The Darth Vader even breathed like Darth Vader. Only after the pic did they say you have to buy a raffle ticket, though. I guess funding for yet another Deathstar is at an all-time low.
The wandering storm trooper and clone trooper guys were really nice. The clone trooper was chillin’ by a 501st Legion booth unmasked but happily geared up when we asked for a picture. They were awesome. They gave Sun Su a free imperial tattoo (“Do you want a Cog?” the girl asked.) and a little Darth Vader candy. I have to admit I looked up the membership requirements on the 501st Legion. I can’t think of a more fun way to do charity work.
Clone troopers and bounty hunters are definitely the cool people in the Star Wars saga, but there’s a soft spot in my heart for the storm troopers. You’ve got to have a sense of humor to wear a storm trooper costume. They’re the worst soldiers in the galaxy, the everyman of the imperial army. Their armor attracts laser bolts, they can hardly see out of their helmets, and they don’t even have real names – just designations that start with TK-###. Even the Lego Star Wars game has storm troopers falling on their face every time they jump. You have to root for at least ONE storm trooper to not get blown away in every laserfight. They’re the underdogs and unsung cogs of the imperial machine, much like those semi-celebrities of years past used up by the Hollywood machine, just trying to make a living, nearly forgotten in their sacrifices for us, the benefactors of their labor.
So here’s to you, iconic everyman TK-394. Thanks for courageously defending us against those pesky anarchic hillbilly rebs and their lazysticks. You’re the best!

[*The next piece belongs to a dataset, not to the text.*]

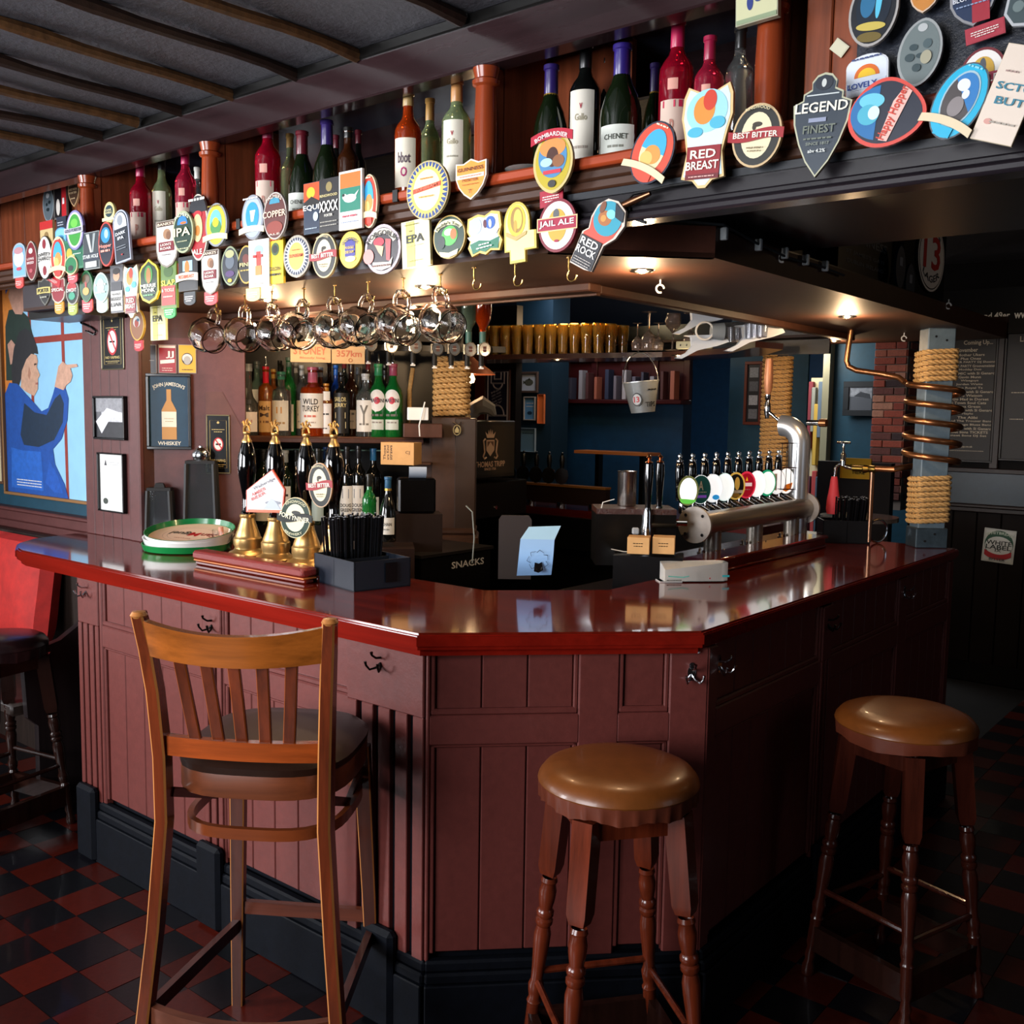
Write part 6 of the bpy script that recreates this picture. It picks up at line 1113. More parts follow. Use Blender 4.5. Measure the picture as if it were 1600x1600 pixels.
# cardboard box on the side shelf
w = at(627, 718, 4.15); t = thing('cardboard_box', 'tan cardboard straw carton on the small side shelf left of the rope column', 'box', M=T(w.x, w.y, 1.402) @ rotm(rz=R(26)))
KR = mat('#c0935c', .7, var=.08)
q = MB(); q.box(-.072, .072, -.05, .05, 0, .092, KR, b=.001); q.build('carton', t, False)
q = MB(); 
for k, s_ in enumerate(('Those', 'are Kind', 'straws')): q.text(s_, -.035-.0+.014*k-.02, .05, .06, .011, mat('#3c2414', .6), -.0505, rot=0 if False else R(90))
q.text('CJ', .045, .05, .02, .016, mat('#6a4424', .6), -.0505); q.build('lettering', t, False)
q = MB(); q.box(-.075, .075, -.05, .05, 0, .14, BLACK, b=.008); o = q.build('receipt_printer', None, False); w = at(650, 800, 4.05); o.matrix_local = T(w.x, w.y, w.z) @ rotm(rz=R(50)); tag(o, 'black receipt printer below the cardboard carton', 'printer')
q = MB(); q.box(-.1, .1, -.07, .07, -.2, -.002, mat('#20140f', .4)); o = q.build('printer_stand', None, False); o.matrix_local = T(w.x, w.y, w.z) @ rotm(rz=R(50)); tag(o, 'dark stand below the receipt printer', 'stand')
q = MB(); vs = []; 
for k in range(9): a = k/8*R(110); vs += [(-.035, -.03-.04*sin(a), .14+.035*(1-cos(a))*1.0), (.035, -.03-.04*sin(a), .14+.035*(1-cos(a)))]
q.add(vs, [(2*k, 2*k+2, 2*k+3, 2*k+1) for k in range(8)], mat('#a8b8cc', .6)); o = q.build('paper_roll_end'); o.matrix_local = T(w.x, w.y, w.z) @ rotm(rz=R(50)); tag(o, 'curling bluish receipt paper out of the printer', 'paper')
# black fridge / dispenser with crest
FM = T(-1.47, 1.78, 0) @ rotm(rz=R(96))
t = thing('display_cooler', 'black cooler box with pale crest and lettering THOMAS TRIPP', 'cooler', M=FM)
q = MB(); q.box(0, .47, 0, .3, 1.3, 1.585, mat('#17181b', .35, coat=.2), b=.006); q.box(.02, .45, -.006, 0, 1.32, 1.56, mat('#1c1d20', .3, coat=.3)); q.build('cabinet', t)
q = MB(); CR = mat('#c8a890', .5); y = -.008; cx = .235
q.face([(cx-.035, 1.49), (cx+.035, 1.49), (cx+.035, 1.44), (cx, 1.41), (cx-.035, 1.44)], y, CR); q.face([(cx-.027, 1.483), (cx+.027, 1.483), (cx+.027, 1.455), (cx, 1.48), (cx-.027, 1.455)], y-.0005, mat('#6a4c3c', .5))
q.face([(cx-.045, 1.53), (cx-.03, 1.50), (cx+.03, 1.50), (cx+.045, 1.53), (cx+.022, 1.515), (cx+.015, 1.54), (cx+.007, 1.515), (cx, 1.545), (cx-.007, 1.515), (cx-.015, 1.54), (cx-.022, 1.515)], y, CR)
for sx in (-1, 1): q.tube([(cx+sx*.045, y, 1.495), (cx+sx*.06, y, 1.485), (cx+sx*.055, y, 1.46), (cx+sx*.05, y, 1.43), (cx+sx*.062, y, 1.41), (cx+sx*.05, y, 1.398), (cx+sx*.035, y, 1.405)], .0045, CR, 6)
q.text('THOMAS TRIPP', cx, 1.372, .26, .028, CR, y); q.text('SINCE 1750', cx, 1.348, .1, .012, CR, y); q.build('crest_and_lettering', t, False)
q = MB(); q.box(-.02, .62, .02, .35, 1.1, 1.28, BLACKW, b=.005); q.cyl(0, 0, 0, .004, .01, CHROME, n=12, M=T(.33, .02, 1.15) @ rotm(rx=R(90))); q.build('till_drawer', t, False)
t = MB(); t.tube([(.016*cos(2*pi*k/20), 0, .022*sin(2*pi*k/20)) for k in range(20)], .003, mat('#b8a878', .3, metal=.8), 6, closed=True); t.face([(-.008, -.012), (.008, -.012), (.01, .0), (.0, .016), (-.01, .0)], 0, mat('#b8a878', .3, metal=.8), t=.003)
t.tube([(-.002, 0, .022), (-.012, 0, .03), (-.02, 0, .034)], .003, CHROME, 6); t.tube([(.002, 0, .022), (.014, 0, .03), (.018, 0, .037)], .003, CHROME, 6)
o = t.build('badge'); o.matrix_local = T(at(714, 672, 4.45)) @ rotm(rz=R(40)); tag(o, 'small oval pewter badge hanging on a hook under the rope column', 'badge')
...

[Loot from convention: Four issues of Salvation Run that I was missing, two Star Wars pins, two Snoopy pins, six Star Wars Pez dispensers, one Star Wars print of Sun Su's choosing, one kids Star Wars kids shirt - they were out of Halo3.]
ADDENDUM:
I showed Sun Su the pictures again just now and he said, “You know why I didn’t wear my mask in the picture with Darth Vader? Because I didn’t want to get people mixed up.”